Hot air recirculation around air-cooled heat exchangers in plants

2022 Fiscal Year Final Research Report

• Project Area: Micro-meteorology control: Integrated technology of harmonic prediction and active monitoring of micro-meteorology for future autonomous society
• Project/Area Number: 20H05754
• Research Category: Grant-in-Aid for Transformative Research Areas (B)
• Allocation Type: Single-year Grants
• Review Section: Transformative Research Areas, Section (II)
• Research Institution: Nagoya University
• Principal Investigator: Watanabe Tomoaki 名古屋大学, 工学研究科, 准教授 (70772292)
• Co-Investigator(Kenkyū-buntansha): 長田 孝二 名古屋大学, 工学研究科, 教授 (50274501)
• Project Period (FY): 2020-10-02 – 2023-03-31
• Keywords: 微気象 / 流体工学 / Hot Air Recirculation / プラント / 数値シミュレーション

Outline of Final Research Achievements

Numerical simulations were performed for jets in a crossflow, which resemble heat dispersion observed for air-cooled heat exchangers used at plants.
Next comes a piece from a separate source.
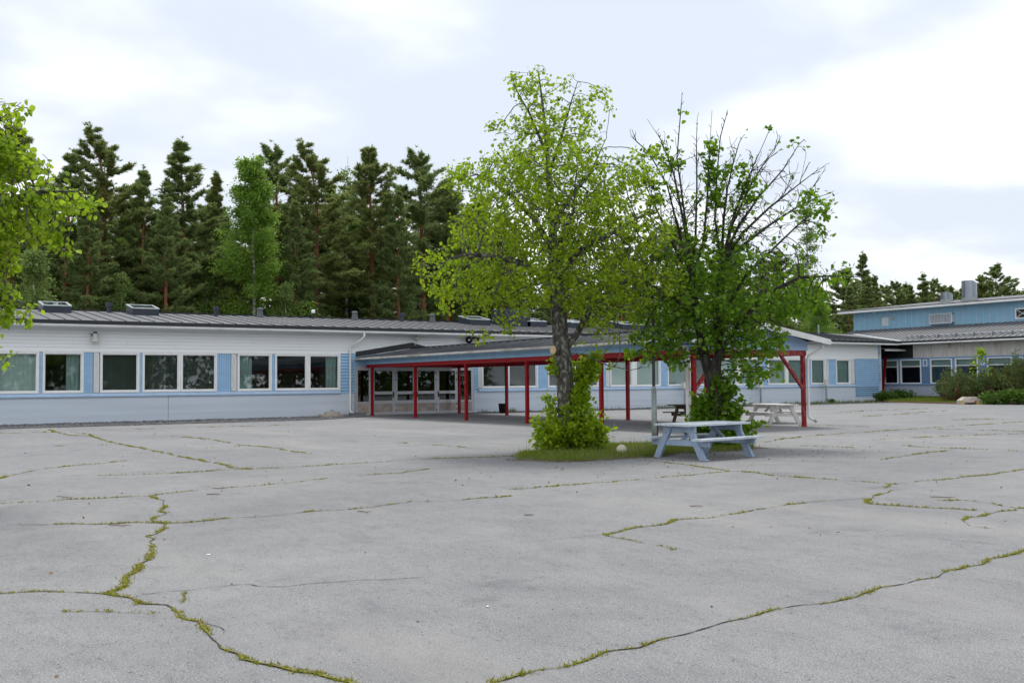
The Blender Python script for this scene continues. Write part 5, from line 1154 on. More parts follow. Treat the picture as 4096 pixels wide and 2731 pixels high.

High-temperature fluid tends to stay near the ground because of the interaction of the multiple jets and the swirl motion of the jets. The process by which long-elongated turbulent structures with high temperature are generated was investigated by numerical simulations of turbulent flows. A flow similar to the hot-air recirculation at plants was successfully reproduced in wind-tunnel experiments of a model of air-cooled heat exchangers. Observational experiments were also conducted to obtain data on heat dispersion in a microclimate environment. These phenomena were shown to be well predicted by microclimate simulations.

Free Research Field

流体工学

Academic Significance and Societal Importance of the Research Achievements

大型プラント内の列をなした空冷式熱交換器において、高温排熱気塊が風下側の熱交換器や各種装置に吸い込まれる事により装置の性能低下を引き起こすHot Air Recirculation（HAR）と呼ばれる現象が問題になっている。本成果によりプラントにおいてHARを引き起こす可能性がある現象が明らかとなった。また、HAR類似現象を微気象シミュレーションにより再現できることが確認された。微気象シミュレーションから得られる情報を基にHAR発生を事前予測しプラント運用を最適化することにより、HAR現象に起因するプラント運用効率の低下を防ぐことができると期待される。